Task statement = Stop after the line containing "RNG = np.random.default_rng(7)": print each line exactly from the first line of the listing up to that point.

Dataset excerpt =
-- Start --
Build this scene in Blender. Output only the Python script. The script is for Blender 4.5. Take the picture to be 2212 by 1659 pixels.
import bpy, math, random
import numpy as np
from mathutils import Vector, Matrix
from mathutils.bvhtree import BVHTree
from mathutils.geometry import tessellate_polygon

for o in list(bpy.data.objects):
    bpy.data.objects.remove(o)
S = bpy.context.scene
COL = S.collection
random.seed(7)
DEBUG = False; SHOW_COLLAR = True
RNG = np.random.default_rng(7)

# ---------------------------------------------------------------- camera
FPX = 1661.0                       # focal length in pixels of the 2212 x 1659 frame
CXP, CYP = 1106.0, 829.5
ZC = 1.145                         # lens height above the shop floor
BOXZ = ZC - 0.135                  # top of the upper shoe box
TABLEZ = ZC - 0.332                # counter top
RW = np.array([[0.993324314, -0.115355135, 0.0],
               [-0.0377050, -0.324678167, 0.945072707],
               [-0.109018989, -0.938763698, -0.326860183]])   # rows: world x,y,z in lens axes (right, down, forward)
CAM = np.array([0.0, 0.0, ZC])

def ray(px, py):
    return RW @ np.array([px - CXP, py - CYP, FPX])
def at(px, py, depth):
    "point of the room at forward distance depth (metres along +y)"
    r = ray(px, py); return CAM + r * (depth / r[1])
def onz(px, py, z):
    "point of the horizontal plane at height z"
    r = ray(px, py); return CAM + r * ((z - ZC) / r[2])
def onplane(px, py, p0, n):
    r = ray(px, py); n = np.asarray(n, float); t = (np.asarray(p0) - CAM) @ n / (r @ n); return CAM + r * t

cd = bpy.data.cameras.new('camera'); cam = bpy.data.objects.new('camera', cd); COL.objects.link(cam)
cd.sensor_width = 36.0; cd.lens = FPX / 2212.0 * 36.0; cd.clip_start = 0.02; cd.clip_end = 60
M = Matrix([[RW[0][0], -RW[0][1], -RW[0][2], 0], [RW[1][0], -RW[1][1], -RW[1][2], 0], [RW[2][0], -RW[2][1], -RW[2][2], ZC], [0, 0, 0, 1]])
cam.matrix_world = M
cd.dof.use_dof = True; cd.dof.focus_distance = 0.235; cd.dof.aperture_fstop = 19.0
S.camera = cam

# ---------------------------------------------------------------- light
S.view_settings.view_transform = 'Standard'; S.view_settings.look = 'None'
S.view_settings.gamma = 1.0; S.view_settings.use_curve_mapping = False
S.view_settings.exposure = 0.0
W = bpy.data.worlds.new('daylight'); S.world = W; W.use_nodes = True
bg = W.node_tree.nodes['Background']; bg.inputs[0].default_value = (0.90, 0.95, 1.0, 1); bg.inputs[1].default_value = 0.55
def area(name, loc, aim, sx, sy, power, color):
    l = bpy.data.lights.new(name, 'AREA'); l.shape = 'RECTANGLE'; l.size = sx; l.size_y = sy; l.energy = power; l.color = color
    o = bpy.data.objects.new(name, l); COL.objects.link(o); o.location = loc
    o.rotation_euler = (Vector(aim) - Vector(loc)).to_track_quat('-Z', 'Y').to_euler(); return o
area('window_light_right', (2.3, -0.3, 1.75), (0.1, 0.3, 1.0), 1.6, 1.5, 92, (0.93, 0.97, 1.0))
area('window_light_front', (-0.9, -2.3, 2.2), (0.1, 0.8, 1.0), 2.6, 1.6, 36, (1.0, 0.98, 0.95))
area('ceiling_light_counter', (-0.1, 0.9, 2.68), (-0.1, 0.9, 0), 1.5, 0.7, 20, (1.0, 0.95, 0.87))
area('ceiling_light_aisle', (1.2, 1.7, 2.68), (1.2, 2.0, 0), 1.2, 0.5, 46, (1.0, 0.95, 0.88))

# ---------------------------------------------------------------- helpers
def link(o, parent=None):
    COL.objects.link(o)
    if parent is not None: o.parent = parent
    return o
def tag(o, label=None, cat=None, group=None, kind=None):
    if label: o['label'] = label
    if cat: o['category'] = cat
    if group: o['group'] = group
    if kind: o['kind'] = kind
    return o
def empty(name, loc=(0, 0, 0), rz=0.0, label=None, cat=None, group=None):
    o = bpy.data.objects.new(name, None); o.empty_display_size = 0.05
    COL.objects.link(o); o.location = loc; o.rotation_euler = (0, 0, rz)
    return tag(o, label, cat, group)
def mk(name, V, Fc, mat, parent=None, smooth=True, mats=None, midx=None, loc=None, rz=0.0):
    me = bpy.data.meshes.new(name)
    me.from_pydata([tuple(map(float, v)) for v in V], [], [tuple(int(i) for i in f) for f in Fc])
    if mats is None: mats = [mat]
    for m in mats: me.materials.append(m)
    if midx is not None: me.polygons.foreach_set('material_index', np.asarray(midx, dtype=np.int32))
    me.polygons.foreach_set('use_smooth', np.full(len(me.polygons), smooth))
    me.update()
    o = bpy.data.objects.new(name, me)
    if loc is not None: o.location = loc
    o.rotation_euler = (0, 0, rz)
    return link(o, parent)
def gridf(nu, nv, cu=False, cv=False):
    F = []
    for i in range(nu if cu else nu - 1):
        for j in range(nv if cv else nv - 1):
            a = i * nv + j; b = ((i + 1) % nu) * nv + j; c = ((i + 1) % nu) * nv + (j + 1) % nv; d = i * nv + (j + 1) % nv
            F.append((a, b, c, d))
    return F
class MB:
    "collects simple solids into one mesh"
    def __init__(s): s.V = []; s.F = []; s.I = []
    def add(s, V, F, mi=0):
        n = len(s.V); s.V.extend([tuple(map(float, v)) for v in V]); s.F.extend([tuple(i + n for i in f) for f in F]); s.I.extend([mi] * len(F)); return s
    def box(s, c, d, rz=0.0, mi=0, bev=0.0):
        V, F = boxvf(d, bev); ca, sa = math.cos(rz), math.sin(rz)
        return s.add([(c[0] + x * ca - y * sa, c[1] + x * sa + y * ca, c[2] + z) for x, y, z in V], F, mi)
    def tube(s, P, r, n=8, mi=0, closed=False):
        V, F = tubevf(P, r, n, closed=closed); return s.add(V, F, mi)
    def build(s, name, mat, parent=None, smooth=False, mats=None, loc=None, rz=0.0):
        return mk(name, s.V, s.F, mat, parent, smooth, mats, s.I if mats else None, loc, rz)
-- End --
Reply to the task =
Build this scene in Blender. Output only the Python script. The script is for Blender 4.5. Take the picture to be 2212 by 1659 pixels.
import bpy, math, random
import numpy as np
from mathutils import Vector, Matrix
from mathutils.bvhtree import BVHTree
from mathutils.geometry import tessellate_polygon

for o in list(bpy.data.objects):
    bpy.data.objects.remove(o)
S = bpy.context.scene
COL = S.collection
random.seed(7)
DEBUG = False; SHOW_COLLAR = True
RNG = np.random.default_rng(7)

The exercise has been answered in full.